Weirdly this did not magically correct the emissions. They signed the waiver for the state saying that I had made the required attempt to correct the problem. Huh? “Did you do anything to try and correct the problem?” we asked.
“There was nothing we could do,” the Firestone guy replied, “It’s too old to have the right error codes. Maybe you need to change the spark plugs.”
Now firmly convinced that the good people of Firestone commute on a short bus while wearing a yellow helmet we left. We could have demanded that they do something for our $150, but at this point we didn’t trust them to sit the right way on a toilet, let alone mess with a vehicle we depend on.
Now, I am pretty sure that if I spent that $150 at my own mechanic he’d have changed the spark plugs and tweaked this and that and the van would have passed its next test. Instead the ‘state certified technician’ stopped what he was doing long enough to stick a tube up the tailpipe and look at a computer screen then shrug in incomprehension. Then he took the printout to the office and went back to throwing excrement and rotten fruit at his coworkers. Or perhaps grooming them.
So I took the van and the piece of paper from Firestone back to the emissions test center where they re-tested my van. It’s hard to imagine but it failed again. So I went into the office and got a waiver to register my still polluting van, all nice and legal like. This system is obviously broken. Imagine my shock.

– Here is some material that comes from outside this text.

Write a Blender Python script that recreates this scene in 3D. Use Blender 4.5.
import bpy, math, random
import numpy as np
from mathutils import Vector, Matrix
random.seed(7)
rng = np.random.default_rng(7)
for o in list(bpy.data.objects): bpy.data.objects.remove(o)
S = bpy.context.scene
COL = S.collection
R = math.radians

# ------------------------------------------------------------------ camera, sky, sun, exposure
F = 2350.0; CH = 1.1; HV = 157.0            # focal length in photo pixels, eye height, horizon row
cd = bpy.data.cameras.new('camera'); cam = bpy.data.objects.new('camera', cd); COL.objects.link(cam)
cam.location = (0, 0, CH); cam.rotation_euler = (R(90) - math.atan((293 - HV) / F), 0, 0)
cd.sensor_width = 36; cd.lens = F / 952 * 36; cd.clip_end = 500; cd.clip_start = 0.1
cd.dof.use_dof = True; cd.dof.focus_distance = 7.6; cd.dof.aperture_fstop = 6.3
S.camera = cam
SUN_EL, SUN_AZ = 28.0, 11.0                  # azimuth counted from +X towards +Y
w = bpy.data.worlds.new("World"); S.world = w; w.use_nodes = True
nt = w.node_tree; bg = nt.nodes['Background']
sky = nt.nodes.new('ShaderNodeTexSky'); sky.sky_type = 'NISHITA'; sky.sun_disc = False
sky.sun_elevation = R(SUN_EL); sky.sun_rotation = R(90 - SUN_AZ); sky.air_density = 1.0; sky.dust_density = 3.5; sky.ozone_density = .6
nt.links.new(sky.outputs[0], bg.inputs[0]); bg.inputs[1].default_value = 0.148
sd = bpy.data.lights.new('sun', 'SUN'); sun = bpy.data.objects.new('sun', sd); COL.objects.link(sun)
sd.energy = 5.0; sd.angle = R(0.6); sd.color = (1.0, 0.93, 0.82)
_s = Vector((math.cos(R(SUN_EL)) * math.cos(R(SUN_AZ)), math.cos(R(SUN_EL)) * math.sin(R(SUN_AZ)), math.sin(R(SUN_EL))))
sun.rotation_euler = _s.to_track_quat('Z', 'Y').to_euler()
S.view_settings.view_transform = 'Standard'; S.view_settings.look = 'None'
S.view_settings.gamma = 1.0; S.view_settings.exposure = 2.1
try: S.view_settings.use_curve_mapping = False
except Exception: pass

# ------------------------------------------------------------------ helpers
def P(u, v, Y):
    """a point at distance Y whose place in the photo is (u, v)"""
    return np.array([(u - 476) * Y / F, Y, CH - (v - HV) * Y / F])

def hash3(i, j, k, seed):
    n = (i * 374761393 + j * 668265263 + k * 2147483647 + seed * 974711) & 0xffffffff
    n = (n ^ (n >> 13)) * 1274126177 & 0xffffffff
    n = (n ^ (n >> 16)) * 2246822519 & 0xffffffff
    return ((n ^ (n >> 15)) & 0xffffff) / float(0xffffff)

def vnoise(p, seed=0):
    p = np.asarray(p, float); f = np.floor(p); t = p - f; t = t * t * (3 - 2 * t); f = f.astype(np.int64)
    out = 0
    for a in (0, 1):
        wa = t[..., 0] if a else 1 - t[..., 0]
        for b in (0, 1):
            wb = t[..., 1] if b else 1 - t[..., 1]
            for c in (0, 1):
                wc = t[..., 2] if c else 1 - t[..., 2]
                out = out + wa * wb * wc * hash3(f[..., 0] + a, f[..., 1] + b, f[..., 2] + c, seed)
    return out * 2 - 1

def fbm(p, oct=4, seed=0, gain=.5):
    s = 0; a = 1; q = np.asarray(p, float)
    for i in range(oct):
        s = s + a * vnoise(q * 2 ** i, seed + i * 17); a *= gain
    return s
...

Having completely wasted $150 we could ill afford to accomplish nothing we will still need to take the van to our mechanic and get it properly sorted out. But now that will have to wait until we can afford it again. Government efficiency at it’s finest. I should note that this entire sca… uh… system is subcontracted out to private industry.
Anyway… the ever-helpful headache has provided me the opportunity to catch up on my writing so I’d best be about it. I hope you all have a terrific weekend.